Joe told us how the first thing he does when going into a shoot, entering the location is to find the “soul” of the location. Seeing what available light is around already, window light and where this lighting falls. If the location has artificial lights, to turn those off so you can fully see what you have to work with. With lighting such as windows you can now build you flashlights around this to sculpt the depth within the photo. Sometimes the shoot might just work by bouncing the flash off objects such as a wall behind, by doing this you’re pushing that light back as a bigger light source. The bigger the light source the softer the light becomes. However this is all relevant to the distance away from the subject.

Nikon D810 - The Power of Imagination "The Bedroom"

Whilst a lot of Joe McNally’s work is mainly done via small flashes like SB-910’s, sometimes on larger location shoots having a larger more powerful light source is needed. This is down to quality of light to create a dynamic within the frame. Sometimes however even the larger lights need the help of the smaller Speedlights for shaping. This was how Joe created this photograph below, using a mixture of Profoto B1’s and Nikon SB-910’s.

The video shows you how all of this was put together, demonstrating even the smallest of objects like a table side lamp can benefit from a little pop of light.

Although if you’re working with larger more powerful flashes you still need to remember the three big points to lighting – Direction/Quality/Colour. You still need to remember the direction the light is coming from, the size and spread of the light and colour of the ambient light that’s already there. If you’re shooting early morning the light is normally quite warm so maybe an orange gel would be appropriate to balance this, late evening it’s more of a subdued cool tone so a blue gel. However you can always change the white balance of the camera to record more of the cooler tone, then add a warming gel on the subject to add back the colour to the correct spectrum.

Profoto Studio Lighting

After we had been shown the various lighting setups for the rest of the session it was time to put what Joe had taught us into practice. One of the setups was a Profoto B1 with a large beauty dish positioned above the model pointing down, then another B1 behind the model with a 5 degree spot as a rim light. We could also use a Lasolite tri-grip silver reflector to bounce some of the light off the beauty dish back into the model. The outcome was rather impressive.

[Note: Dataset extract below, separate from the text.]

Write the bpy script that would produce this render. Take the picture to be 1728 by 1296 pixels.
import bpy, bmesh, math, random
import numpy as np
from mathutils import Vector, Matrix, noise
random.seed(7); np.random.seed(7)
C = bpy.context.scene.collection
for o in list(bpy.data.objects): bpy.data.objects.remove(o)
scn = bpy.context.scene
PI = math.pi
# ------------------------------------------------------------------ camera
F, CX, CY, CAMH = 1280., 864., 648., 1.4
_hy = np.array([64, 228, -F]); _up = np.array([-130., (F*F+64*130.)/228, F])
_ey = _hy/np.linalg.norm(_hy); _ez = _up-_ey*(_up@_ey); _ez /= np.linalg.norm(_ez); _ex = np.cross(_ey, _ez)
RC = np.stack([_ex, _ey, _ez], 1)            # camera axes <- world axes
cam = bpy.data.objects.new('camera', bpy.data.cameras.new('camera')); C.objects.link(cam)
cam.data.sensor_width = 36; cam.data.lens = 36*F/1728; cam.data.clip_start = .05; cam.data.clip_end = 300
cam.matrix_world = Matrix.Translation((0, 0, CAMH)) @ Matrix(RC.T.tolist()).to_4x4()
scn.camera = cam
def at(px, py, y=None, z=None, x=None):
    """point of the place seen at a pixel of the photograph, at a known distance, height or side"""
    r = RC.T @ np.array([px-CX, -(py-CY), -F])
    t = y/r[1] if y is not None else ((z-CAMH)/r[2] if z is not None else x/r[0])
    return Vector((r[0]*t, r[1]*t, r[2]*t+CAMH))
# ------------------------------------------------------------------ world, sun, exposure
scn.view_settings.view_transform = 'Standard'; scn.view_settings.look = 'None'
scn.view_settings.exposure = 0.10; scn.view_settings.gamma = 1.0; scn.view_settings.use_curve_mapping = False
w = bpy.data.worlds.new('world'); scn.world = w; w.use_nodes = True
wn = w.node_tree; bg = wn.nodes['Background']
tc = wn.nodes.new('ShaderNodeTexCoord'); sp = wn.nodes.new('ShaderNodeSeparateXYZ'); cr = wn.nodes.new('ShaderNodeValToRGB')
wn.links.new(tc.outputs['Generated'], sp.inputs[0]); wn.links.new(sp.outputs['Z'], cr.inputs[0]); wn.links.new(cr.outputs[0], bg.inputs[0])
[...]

The other Profoto setup was two strip lights on a musician to layer the lighting on both sides for more drama and character. Similar to the beauty set up, controlling the flashes via TTL and using exposure compensation for mixing the ratio of key light and fill light. This lighting set up is very effective for shooting athletes as the harsher lighting of a strip light can wrap around and bring more shape for sculpturing the definition.

Downstairs there were a few smaller sets to work on, these were just using Speedlights in various light modifers, softboxes, bouncing off foam core board and using a slatted window to create a detailed background. I’d never really explored the power that TTL can bring to a shoot and how simple it is in working. I could control everything from the back of the camera without having to touch my flashes, especially when one unit was outside!

Thank You Nikon UK and Joe McNally

Overall it was a brilliant day and well worth the visit to London. To meet someone whose work I’ve followed since I started photography and watch how Joe McNally thinks when shooting was truly inspiring. I even managed to a book signed by the master himself! Definitely worth the visit to London!